Purchase Open to the Spirit on

STUDENT SUPPERS: “A Taste of Home Away From Home”

As a member of an interfaith coalition of about a dozen area churches who take turns serving free Friday night suppers to area college and university students. Each semester we take our turn and appear at one of the churches in Lennoxville with kettles and slow cookers filled to the brim. UU Estrie has been dubbed “the chili church” for our familiar menu of veggie and meat chili with toppings, corn bread – gluten free and otherwise, crudités and dessert. Each time our team of 10 to 12 volunteers may serve from 40 to 80 very hungry and grateful students. What a gift to sit and share a meal, exchange stories and learn about their studies. We feel so blessed and energized by the connections we make.

SPIRIT CIRCLE – An Opportunity to Go Deeper

At the heart of our faith is a dedication to encourage each other in our spiritual growth and development. With other Canadian congregations, UU Estrie follows a modified version of theme-based ministry, with at least one monthly service on the designated theme. Spirit of Life is a small group that meets for an evening ritual of readings and personal reflection on each month’s worship theme. We meet for two hours, attendance ranges between 6 and 10, and have over several years continue to hone our skills in active listening and mutual support. Our themes this past year have included some profound explorations on Interdependence, Risk, Connection, Sanctuary, Transformation, Listening, Memory and Mystery.

Rendezvous spirituel

A minority (but an active one!) of our members are French-speaking, and we make a practice of including some French in our services. However, we lack easy access to bilingual resources for readings and music. (A bilingual book, Side by side, fulfilling a dream / Vers un rêve à bâtir, si on tissait ensemble, published in 2001 is now out of print.)

So we are undertaking collaborative research to assemble, edit and translate a collection of Unitarian Universalist writings and music in French, and create a 100-page English-French booklet of Unitarian-Universalist readings and songs. Our working title for the book is Rendezvous spirituel.

In addition to substantial volunteer in-kind contributions, we received three small grants to support this project: $924 from the New York State Convention of Universalists (for printing), $1,200 from the West Trust Fund and $1,831 From the Vermont-Quebec Universalist-Unitarian Convention (for other costs). We are very grateful for this help.

A work team comprised of Gabriella Brand, Hélène Cunningham, Reine Gagnon, Rachel Garber, John Mackley and Rev. Carole Martignacco have been meeting regularly and foresee finishing the book in the summer of 2019.

We began by contacting several groups and individuals interested in working internationally to share resources in French. We received a wealth of materials in French, and selected and organized texts to be included in the book.

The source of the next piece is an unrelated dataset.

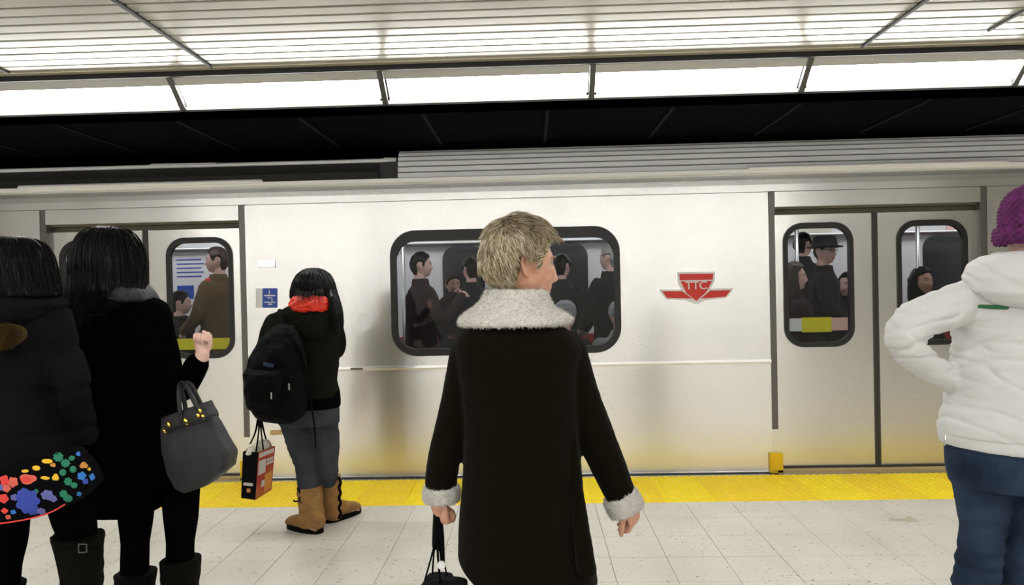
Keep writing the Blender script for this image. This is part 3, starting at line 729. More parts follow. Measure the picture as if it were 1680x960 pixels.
# coat
coat = G()
rows(coat, [(527, 800, 893, D, .075), (536, 768, 925, D, .10), (548, 750, 945, D, .115), (570, 745, 958, D, .125), (620, 752, 950, D, .135), (700, 762, 950, D, .135), (760, 761, 952, D, .145), (800, 759, 955, D, .15), (850, 755, 962, D, .16), (900, 753, 972, D, .165), (930, 754, 976, D, .17), (952, 756, 978, D, .17)], n=48, e=2.4)
coat.limb(A(D, (768, 572, 30), (755, 640, 29), (742, 700, 28), (730, 750, 26.5), (723, 795, 26)), n=20)
coat.limb(A(D, (932, 572, 32), (950, 640, 32), (975, 710, 31), (1000, 770, 28), (1018, 812, 25)), n=20)
def coatw(p, n_):
    v = .004*noise.noise(Vector((p.x*9, p.y*9, p.z*5)))+.0012*noise.noise(p*70)
    if p.z < 1.0: v += .007*(1.0-p.z)*2*noise.noise(Vector((p.x*11, p.y*9, p.z*1.2)))
    return v
# trim the hem: it rises at the left front and has a back vent at the right
cm = melt('coat', coat, ['suede_brown'], p1, .006, 3, wr=coatw)
bm = bmesh.new(); bm.from_mesh(cm.data)
for a_, b_ in (((740, 902), (830, 957)), ((800, 952), (950, 965)), ):
    pa, pb = at(*a_, D), at(*b_, D); d = (pb-pa); nrm = Vector((-d.z, 0, d.x)).normalized()
    if nrm.z > 0: nrm = -nrm
    r_ = bmesh.ops.bisect_plane(bm, geom=bm.verts[:]+bm.edges[:]+bm.faces[:], plane_co=pa, plane_no=nrm, clear_outer=True)
    ed = [e for e in r_['geom_cut'] if isinstance(e, bmesh.types.BMEdge)]
    bmesh.ops.holes_fill(bm, edges=ed, sides=0)
bm.to_mesh(cm.data); bm.free()
g = G(); rows(g, [(600, 920, 935, D-.03, .02), (700, 928, 945, D-.06, .02), (800, 935, 956, D-.085, .03), (900, 940, 975, D-.112, .04), (932, 942, 981, D-.12, .045), (940, 944, 981, D-.12, .04)], n=20); melt('back_vent_flap', g, ['suede_brown'], cm, .005, 3, wr=coatw)
# fleece collar: a stand that rolls over and spreads on the shoulders
def fuzz(name, g0, parent, vox=.004, n=4000, ln=.006, mt='fleece', seed=3):
    o = melt(name, g0, [mt], parent, vox, 4, wr=lambda p, n_: .0022*noise.noise(p*110)+.002*noise.noise(p*40))
    rnd = random.Random(seed); g = G(); me = o.data; N = len(me.vertices)
    for i in range(n):
        v = me.vertices[rnd.randrange(N)]; t = Vector((rnd.uniform(-1, 1), rnd.uniform(-1, 1), rnd.uniform(-1, 1)))
        a = v.co.copy(); b = a+(v.normal*.8+t*.5)*ln*.5; c_ = b+(v.normal*.3+t)*ln*.5; strand(g, [a, b, c_], .0009)
    lab(build('fleece_pile', g, [mt], o, fix=False, smooth=True), kind='stuff'); return o
g = G()
rows(g, [(477, 806, 889, D-.005, .066), (474, 800, 893, D-.005, .074), (479, 796, 899, D-.005, .083), (492, 790, 903, D-.005, .092), (505, 776, 913, D, .104), (516, 760, 932, D, .116), (524, 751, 941, D, .124, 0), (531, 752, 940, D, .125, 0), (534, 762, 930, D, .118, 0), (527, 780, 915, D, .09), (500, 812, 886, D, .06)], n=48, e=2.1, cap=False)
# close the inside so it has thickness
n_ = 48; R0 = [tuple(v) for v in g.v]; nr = len(R0)//n_; g.add([], [])
g.f += [(((nr-1)*n_)+i, ((nr-1)*n_)+(i+1) % n_, (i+1) % n_, i) for i in range(n_)]; g.m += [0]*n_
fuzz('collar', g, p1, .004, 9000)
def cuff(parent, px, py, dx, dy, w_, ln, seed, Y=D, tp=.92):
    a = at(px, py, Y); b = at(px+dx, py+dy, Y); r_ = w_*Y/F; d = (b-a); g = G(); u = d.orthogonal().normalized(); v = d.normalized().cross(u); rings = []
    for f, rr in ((0, tp), (-.06, tp+.06), (.1, tp+.13), (.5, tp+.16), (.9, 1.06), (1.02, .97), (.97, .80), (.5, .72), (.05, .74)):
        rings.append([a+d*f+(u*math.cos(t)+v*math.sin(t))*r_*rr for t in [2*math.pi*i/28 for i in range(28)]])
    g.loops(rings, cap=False); k = len(rings)-1; g.f += [(k*28+i, k*28+(i+1) % 28, (i+1) % 28, i) for i in range(28)]; g.m += [0]*28
    return fuzz('cuff', g, parent, .0038, 3500, seed=seed)
cuff(p1, 724, 798, 1, 24, 28, 0, 4); cuff(p1, 1016, 812, 13, 27, 28, 0, 5)
# hair
def short_hair(Tm, parent, mats, thick=.028, n=5200, vox=.004, ln=.05, seed=2, crown=(-.0, -.045, .10)):
    g = G(); nl, no = 60, 72; rings = []
    for k in range(1, nl):
        r_ = []
        for i in range(no):
            p = headp(math.pi*k/nl, 2*math.pi*i/no); h = 0
            for da in (-.14, 0, .14):
                for db in (-.14, 0, .14):
                    th = min(max(math.pi*k/nl+da, .02), 3.12); h += hairness(headp(th, 2*math.pi*i/no+db))
            h /= 9; d = p.normalized(); tk = thick*(.55+.45*max(0, min(1, (p.z+.05)/.12)))-.004+.012*max(0, min(1, (-p.y-.01)/.02))*max(0, min(1, (p.z+.05)/.03))
            r_.append(Tm @ (p+d*(tk*h-.008*(1-h))))
        rings.append(r_)
    g.loops(rings)
    o = melt('hair', g, ['blond_dark'], parent, vox, 3, wr=lambda p, n_: .003*noise.noise(Vector((p.x*45, p.y*45, p.z*30)))+.001*noise.noise(p*90))  # dark shell colour puts shade into the gaps between strands
    g = G(); rnd = random.Random(seed); R3 = Tm.to_3x3(); cr = Vector(crown); cnt = 0
    while cnt < n:
        th = math.acos(rnd.uniform(-.85, 1)); ph = rnd.uniform(0, 2*math.pi); p = headp(th, ph)
        if not hairness(p): continue
        cnt += 1
        d = p.normalized(); tk = thick*(.55+.45*max(0, min(1, (p.z+.05)/.12)))+.012*max(0, min(1, (-p.y-.01)/.02))*max(0, min(1, (p.z+.05)/.03))
        away = (p-cr); tan = (away-d*away.dot(d)); tan = tan.normalized() if tan.length > 1e-5 else Vector((0, 1, 0))
        fr = max(0, min(1, (p.y-.0)/.05))*(1 if p.z > .02 else 0)
        tan = tan+Vector((0, .1, -.35))*(1 if p.z < .06 else .1)*(1-fr)+Vector((0, .25, .75))*fr
        tan = tan+Vector((0, -1.3, .5))*max(0, min(1, (p.y+.02)/.03))*(1 if p.z < .07 else 0)
        tuft = Vector((noise.noise(p*40), noise.noise(p*40+Vector((9, 0, 0))), noise.noise(p*40+Vector((0, 9, 0)))))
        tan = (tan+tuft*1.1+Vector((rnd.uniform(-.25, .25), rnd.uniform(-.25, .25), rnd.uniform(-.2, .2)))); tan = (tan-d*tan.dot(d)).normalized()
        L = ln*rnd.uniform(.5, 1)*(1.0 if p.z > 0 else .6)*(.6 if p.y > 0 and p.z < .07 else 1); lift = .30+.3*noise.noise(p*35+Vector((5, 5, 5)))+(.22 if p.z > .07 else 0)
        q = p+d*(tk-.003); pts = []
        for k in range(5):
            f = k/4; pts.append(Tm @ (q+tan*(L*f)+d*(L*(lift*f-.55*f*f*(1 if p.z < .07 else .7))+.002)))
        strand(g, pts, .0013*rnd.uniform(.7, 1.5), rnd.choice(range(len(mats))))
    lab(build('hair_strands', g, mats, o, fix=False, smooth=True), kind='stuff'); return o
short_hair(Tm, p1, ['blond_hair', 'blond_light', 'blond_dark', 'blond_hair'], thick=.025, n=16000, ln=.042)
for px, s_ in ((820, -1), (885, 1)):
    g = G(); g.limb(A(D, (px, 870, 46), (px, 1030, 38), (px, 1100, 34), (px, 1255, 26)), n=20); melt('trouser_leg', g, ['pants_dark'], p1, .007, 3)
    g = G(); foot(g, (at(px, 900, D).x, D, 0), 8*s_, .27, .052, .10, z0=.015); melt('shoe', g, ['boot_black'], p1, .005, 2)
adopt(p1)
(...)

Some texts are being translated, and others edited as necessary. We have reached the point where we are refining the potential content of the book and beginning the work of obtaining permissions, where applicable, to reprint or translate copyrighted materials. We anticipate completing the editorial, design and publishing phases by the summer of 2019.

– Rachel Garber, secretary of the Rendezvous spirituel work group, 2018-12.